As I did this in the garden, not only was my body active, but my spirit was engaged and this scripture bounced around in my conscious awareness and I realized that Jesus asks rhetorical questions to help us learn what we need to let go of. Those dead leaves that last summer were green and brilliant, now they’re in the ice, and like them our lives can get clogged up with debris and our minds frozen in our own perspectives.
As Jesus says, “unless you repent, you will all perish just as they did,” he’s pointing out the human condition that we need transformed through the renewing of our mind. This is true for individuals, this is true for cultures, this is true at an existential level for the human species.
Jesus is basically telling us how important it is to pay attention.
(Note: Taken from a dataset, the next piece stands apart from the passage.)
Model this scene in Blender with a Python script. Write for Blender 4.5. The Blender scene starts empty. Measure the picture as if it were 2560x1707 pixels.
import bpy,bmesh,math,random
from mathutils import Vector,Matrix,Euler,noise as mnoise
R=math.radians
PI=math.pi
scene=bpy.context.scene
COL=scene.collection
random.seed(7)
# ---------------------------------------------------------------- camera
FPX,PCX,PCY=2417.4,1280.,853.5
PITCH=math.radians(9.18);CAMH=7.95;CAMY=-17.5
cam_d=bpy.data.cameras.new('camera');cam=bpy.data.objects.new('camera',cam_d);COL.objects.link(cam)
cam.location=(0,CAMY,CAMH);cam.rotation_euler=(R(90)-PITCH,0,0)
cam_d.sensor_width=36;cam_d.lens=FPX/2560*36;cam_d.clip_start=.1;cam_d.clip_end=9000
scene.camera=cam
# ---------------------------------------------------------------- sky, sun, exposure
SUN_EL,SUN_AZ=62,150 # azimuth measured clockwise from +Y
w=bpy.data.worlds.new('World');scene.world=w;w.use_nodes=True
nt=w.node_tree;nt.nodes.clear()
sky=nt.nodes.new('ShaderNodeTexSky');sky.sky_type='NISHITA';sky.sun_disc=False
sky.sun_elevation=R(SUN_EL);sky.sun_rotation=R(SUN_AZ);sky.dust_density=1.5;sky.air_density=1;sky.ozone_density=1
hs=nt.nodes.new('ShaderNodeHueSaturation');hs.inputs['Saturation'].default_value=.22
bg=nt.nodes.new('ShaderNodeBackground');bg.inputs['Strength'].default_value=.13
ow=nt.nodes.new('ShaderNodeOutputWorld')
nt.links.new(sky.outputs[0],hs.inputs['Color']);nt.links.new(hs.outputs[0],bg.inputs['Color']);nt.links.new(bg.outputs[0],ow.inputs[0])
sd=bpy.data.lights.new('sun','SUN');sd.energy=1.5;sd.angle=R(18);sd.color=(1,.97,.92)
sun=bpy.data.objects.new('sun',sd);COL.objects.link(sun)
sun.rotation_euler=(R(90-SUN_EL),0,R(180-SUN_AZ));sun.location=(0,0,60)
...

In those early morning moments, I was not harvesting sugar, but rather cleaning a swale, and even though it’s 2022, I used ancient techniques. There are things in our past, cultural, religious, political, personal, and social, that help us, and there are things that don’t. To repent involves noticing the difference, and while keeping attention on the LORD, to allow God to help us focus on what helps the fruit grow, fruit that will last.
When I started raking the ice out to clean the water, I was bundled up with a heavy coat, a scarf, and my hood on. But the sun was out and even though it was a cool morning, that radiant heat and the work of reaching and raking warmed me up to the point I needed to shed. I took off the coat, hung up the scarf, and what once felt cold now felt refreshing and the beauty of a late-winter-morning-turning-into-spring, soaked in. To repent means to notice what we need to shed, to allow God’s radiant glory to help shape our response so we can focus on what’s life-giving, and in this work, to be held as one unique part of life’s larger tapestry, the seen and unseen. Soon, through the eyes of our heart we now see that we aren’t just chipping ice but we’re participating in God’s creative purposes that expand across the eons and into the core of our own soul.
As we follow Jesus grounded in love, may Peace and All Good be with you, Now, even as forever. Amen.